SOURCE EXCERPT:
↓↓↓

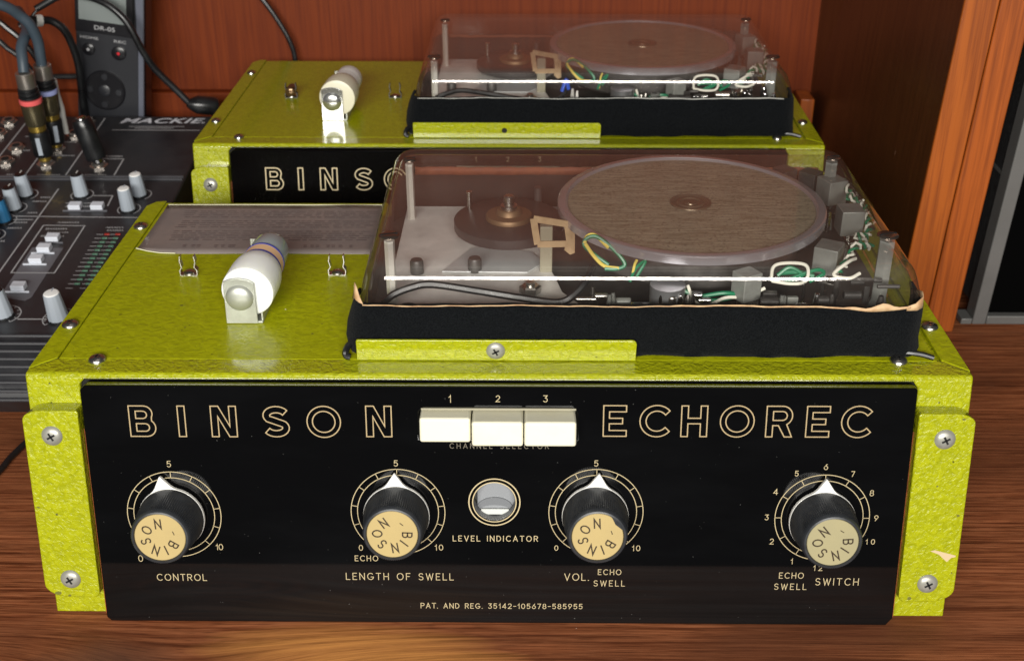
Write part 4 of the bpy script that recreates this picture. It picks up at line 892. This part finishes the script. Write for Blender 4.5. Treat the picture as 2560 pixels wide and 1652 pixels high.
# level meter lights
for k in range(13):
    y = 324.3-k*5.35
    for j, x in enumerate((-65.4-.1*k, -57.5-.15*k)):
        mb = MB(); mb.box(-1.9, 1.9, -.9, .9, .05, .7); o = mb.build('meter_light', LEDR if k == 0 else LEDG, mx, bev=.2); o.matrix_basis = mm(MM(x, y))
# jacks
JK = [(-200.7, 506), (-201, 484), (-177.3, 458), (-177.6, 434.5), (-144.6, 431), (-144.1, 456), (-137.6, 482), (-101.8, 428), (-135, 506), (-200, 455), (-200, 432)]
for x, y in JK:
    mb = MB(); mb.lathe([(7.2, .05), (7.2, 1.4), (6.4, 1.8)], 6); mb.lathe([(5.2, 1.8), (5.2, 3.4), (4.2, 3.9), (3.4, 3.6)], 28); j = mb.build('jack', MJACK, mx, ang=25); j.matrix_basis = mm(MM(x, y, 0, .3))
    mb = MB(); mb.lathe([(3.3, 3.5), (3.3, 3.65)], 20); mb.build('jack_hole', DARK, j)

# ================================================================== plugs, cables
def between(a, b): 
    d = Vector(b)-Vector(a); return Matrix.Translation(a) @ d.to_track_quat('Z', 'Y').to_matrix().to_4x4(), d.length
def audio_plug(label, base, tip, band, path, grp='grey audio cables'):
    t = thing('audio_cable', label, 'cable', (0, 0, 0), 0, grp); M, Ln = between(base, tip); s = Ln/110
    def seg(name, prof, m_, nn=28): mb = MB(); mb.M = M; mb.lathe([(r, z*s) for r, z in prof], nn); return mb.build(name, m_, t)
    seg('jack_tip', [(4.6, 1), (4.6, 8)], GOLDB); seg('adapter_sleeve', [(6.6, 7), (7.4, 9), (7.6, 36), (7.0, 39)], RUB)
    seg('gold_sleeve', [(5.6, 38), (6.6, 40), (6.8, 50)], GOLDB); seg('connector_barrel', [(7.3, 47), (7.9, 50), (8.2, 74), (7.8, 76)], OLIVE)
    seg('colour_band', [(8.3, 74), (8.5, 75), (8.4, 79.5)], band)
    for k in range(3): seg('rubber_ring', [(7.0, 80+k*4.5), (8.2-k*.3, 81+k*4.5), (8.2-k*.3, 83+k*4.5), (6.8, 84.3+k*4.5)], RUB)
    seg('nickel_collar', [(6.8, 93), (7.0, 94), (6.7, 110), (6.2, 111)], SILV)
    mb = MB(); mb.tube([tip]+path, 4.1, 14); mb.build('cable_jacket', GREYCAB, t)
    mb = MB(); M2 = M @ Matrix.Translation((0, -7.75, 0)); mb.M = M @ Matrix.Rotation(.1, 4, 'Z'); mb.box(-1.6, 1.6, -8.1, -7.5, 12*s, 34*s); 
    if band is not WBLUE: mb.build('grey_rib', MKNOB, t)
    return t
audio_plug('grey cable with a red banded plug, nearer of the two in the mixer', (-144.6, 431, 78), (-144.2, 423, 150), REDB,
    [(-145.0, 427, 159), (-146.4, 432, 166), (-146.6, 440, 171), (-149, 455, 174), (-157, 474, 176), (-172, 500, 178)])
audio_plug('grey cable with a blue banded plug, behind the red banded one', (-144.1, 456, 80), (-140, 448, 149), mat('blue_white_band', (.30, .34, .60), .4),
    [(-139.4, 447, 156), (-138.3, 445, 168.4), (-139.7, 440, 181.9), (-145.0, 436, 190.4), (-149.7, 430, 197.3), (-158, 424, 202), (-175, 418, 206)])
# black adapter plug
t = thing('adapter_plug', 'thick black adapter plug standing in the jack nearest the mixer name', 'plug')
M, Ln = between((-101.8, 428.4, 77), (-110.5, 430, 113))
for nm, pf, m_ in (('plug_sleeve', [(4.4, .5), (4.6, 4)], CHROME), ('plug_body', [(7.4, 3.5), (7.9, 5), (8.0, 30), (7.4, 35), (6.9, 36)], RUB), ('plug_socket', [(4.2, 35.8), (4.2, 37.6), (2.8, 38)], CHROME)):
    mb = MB(); mb.M = M; mb.lathe(pf, 28); mb.build(nm, m_, t)
def cable(name, label, pts, r, m_, n=10): mb = MB(); mb.tube(pts, r, n); return tag(mb.build(name, m_), label, 'cable')
t = thing('microphone_cable', 'black cable arching over the handheld recorder down to a black plug', 'cable')
mb = MB(); mb.tube([(-160, 505, 178), (-140, 516, 187), (-123.0, 516, 186.0), (-110.5, 513, 183.2), (-100.4, 511, 177.9), (-91.2, 510, 168.4), (-85.2, 510, 155.3), (-80.7, 512, 141.4), (-73.8, 516, 125.7), (-61.6, 520, 108.6), (-49.6, 522, 93.2)], 2.9, 12); mb.build('cable_jacket', RUB, t)
mb = MB(); mb.M = between((-53, 521, 95), (-31, 531, 89.5))[0]; mb.lathe([(3.0, 0), (5.0, 3), (7.6, 8), (7.8, 22), (6.8, 25)], 24); mb.build('plug_body', RUB, t)
t = thing('recorder_cable', 'black cable with a white ring, running down the recorder edge', 'cable')
mb = MB(); mb.tube([(-172, 498, 166), (-164.2, 500.0, 169.9), (-157.1, 505.0, 169.1), (-150.7, 510.0, 167.4), (-143.6, 513.0, 160.1), (-140.6, 517.0, 147.5), (-139.5, 521.0, 128.4), (-142.5, 526.0, 106.6), (-145, 530, 86), (-146, 534, 70)], 3.2, 12); mb.build('cable_jacket', RUB, t)
mb = MB(); mb.M = between((-160.5, 503, 169.5), (-156, 506, 168.8))[0]; mb.lathe([(4.6, 0), (4.8, 1), (4.8, 4), (4.4, 5)], 24); mb.build('white_ring', WHITE, t)
mb = MB(); mb.M = between((-168, 499, 167.6), (-161, 502.5, 169.4))[0]; mb.lathe([(3.6, 0), (5, 1.5), (5, 7), (4.2, 8)], 24); mb.build('plug_body', RUB, t)
cable('thin_cable', 'thin black cable rising from the white ringed plug', [(-166, 500, 169), (-159.7, 505, 176.6), (-152.3, 510, 182.4), (-143, 515, 187), (-130, 516, 190)], 1.2, RUB)
cable('slack_cable', 'upper of two slack black cables against the wall at the picture edge', [(-235, 560, 164), (-216.9, 560, 155), (-209.6, 560, 148.6), (-200, 560, 139), (-190, 562, 120), (-186, 565, 90), (-185, 570, 63)], 2.6, RUB)
cable('slack_cable', 'lower of two slack black cables against the wall at the picture edge', [(-235, 552, 156), (-215.7, 550, 141.6), (-208.7, 550, 134.2), (-200, 550, 127), (-190, 552, 112), (-180, 556, 108), (-165, 560, 107), (-150, 562, 104), (-140, 565, 80), (-139, 566, 63)], 2.4, RUB)
mb = MB(); mb.tube([(-141.8, 470, 131), (-142.2, 472, 118), (-141.6, 474, 106), (-142.6, 476, 98), (-143, 478, 84)], 2.4, 8); tag(mb.build('white_cord', WHITE), 'short white cord hanging behind the two grey cable plugs', 'cord')
cable('wall_cable', 'black cable hanging down the veneer wall behind the rear machine', [(-30, 585, 215), (-2.4, 585, 177.3), (8.2, 585, 163.7), (18.7, 585, 146.4), (26, 585, 130.6), (29.1, 585, 114.7), (29, 583, 80), (28, 578, 40), (25, 575, 3)], 2.2, RUB)
cable('table_cable', 'thin black cable lying on the table, passing under the front machine', [(-110, 60, 2.1), (-84, 88, 2.1), (-77.5, 103, 2.1), (-74.4, 118.9, 2.1), (-72.5, 135.5, 2.1), (-66, 158, 2.1), (-50, 178, 2.1), (-10, 200, 2.1)], 1.9, RUB)
# ================================================================== handheld recorder
rc = thing('handheld_recorder', 'charcoal handheld recorder with grey screen leaning upright behind the mixer', 'recorder', (-.1270, .536, .0645), 0); rc.rotation_euler = (0, math.radians(8.4), 0)
mb = MB(); mb.prism(rrect(-28.8, 28.8, 0, 26, 5, 5), 0, 141); mb.build('recorder_body', RECD, rc, bev=1.5)
mb = MB(); mb.prism(rrect(-27.6, 24.0, 0, 88, 3, 5), -1.6, .3, 'XZ'); mb.build('key_panel', RECB, rc, bev=.6)
mb = MB(); mb.prism([(17.6, .5), (28.4, .5), (28.4, 140), (20, 140), (22.5, 84), (21, 72), (17.6, 55)], -1.2, 1.4, 'XZ'); mb.build('silver_side', RECS, rc, bev=.9)
mb = MB(); mb.box(-27.8, 20, -2.2, 0, 86, 140.5); mb.build('screen_bezel', RECD, rc, bev=.6)
mb = MB(); mb.box(-24.5, 14.5, -2.6, -2.25, 96.5, 138); mb.build('screen', LCD, rc)
mb = MB()
mb.M = Matrix.Translation((0, -2.35, 0)) @ Matrix.Rotation(PI/2, 4, 'X'); place_text('DR-05', -12, 5, 89.3, 3.6, mb, 0, .01); mb.M = Matrix.Translation((0, -1.75, 0)) @ Matrix.Rotation(PI/2, 4, 'X')
place_text('HOME', -24, -9, 80.5, 2.2, mb, 0, .01); place_text('REC', 4, 14, 80.5, 2.2, mb, 0, .01); mb.build('recorder_lettering', MIXP, rc, smooth=False)
for x, z, r in ((-17, 72, 5.2), (8, 72, 6.0)):
    mb = MB(); mb.lathe([(r, 0), (r, 1.6), (r*.8, 2.3)], 28, (x, -1.4, z)); 
    mb = MB(); mb.lathe([(r, 0), (r, -1.6), (r*.8, -2.3)], 28, (x, -1.5, z), 'Y'); b = mb.build('round_button', RECD, rc)
    mb = MB(); mb.lathe([(1.3, 0), (1.3, -.2)], 12, (x, -3.8, z), 'Y'); mb.build('button_mark', WRED if x > 0 else MIXP, b)
mb = MB(); mb.lathe([(17.2, 0), (17.2, -1.0), (16.2, -1.8), (9, -1.4)], 48, (-4, -1.5, 38), 'Y'); wh = mb.build('control_wheel', RECD, rc)
mb = MB(); mb.lathe([(5, -1), (5, -2.6), (4, -3.1)], 28, (-4, -1.5, 38), 'Y'); mb.build('play_button', RECB, wh)
for dx, dz in ((0, 12), (0, -12), (12, 0), (-12, 0)):
    mb = MB(); mb.lathe([(2.8, -1), (2.6, -2.4)], 16, (-4+dx, -1.5, 38+dz), 'Y'); mb.build('wheel_key', MKNOB if False else RECB, wh)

↑↑↑

WRITTEN INSTRUCTION:
Write out exactly the lines between the start of the data and the line with "mb = MB(); mb.lathe([(3.3, 3.5), (3.3, 3.65)], 20);", including both, but none of the pictures.

FULL RESPONSE:
Write part 4 of the bpy script that recreates this picture. It picks up at line 892. This part finishes the script. Write for Blender 4.5. Treat the picture as 2560 pixels wide and 1652 pixels high.
# level meter lights
for k in range(13):
    y = 324.3-k*5.35
    for j, x in enumerate((-65.4-.1*k, -57.5-.15*k)):
        mb = MB(); mb.box(-1.9, 1.9, -.9, .9, .05, .7); o = mb.build('meter_light', LEDR if k == 0 else LEDG, mx, bev=.2); o.matrix_basis = mm(MM(x, y))
# jacks
JK = [(-200.7, 506), (-201, 484), (-177.3, 458), (-177.6, 434.5), (-144.6, 431), (-144.1, 456), (-137.6, 482), (-101.8, 428), (-135, 506), (-200, 455), (-200, 432)]
for x, y in JK:
    mb = MB(); mb.lathe([(7.2, .05), (7.2, 1.4), (6.4, 1.8)], 6); mb.lathe([(5.2, 1.8), (5.2, 3.4), (4.2, 3.9), (3.4, 3.6)], 28); j = mb.build('jack', MJACK, mx, ang=25); j.matrix_basis = mm(MM(x, y, 0, .3))
    mb = MB(); mb.lathe([(3.3, 3.5), (3.3, 3.65)], 20); mb.build('jack_hole', DARK, j)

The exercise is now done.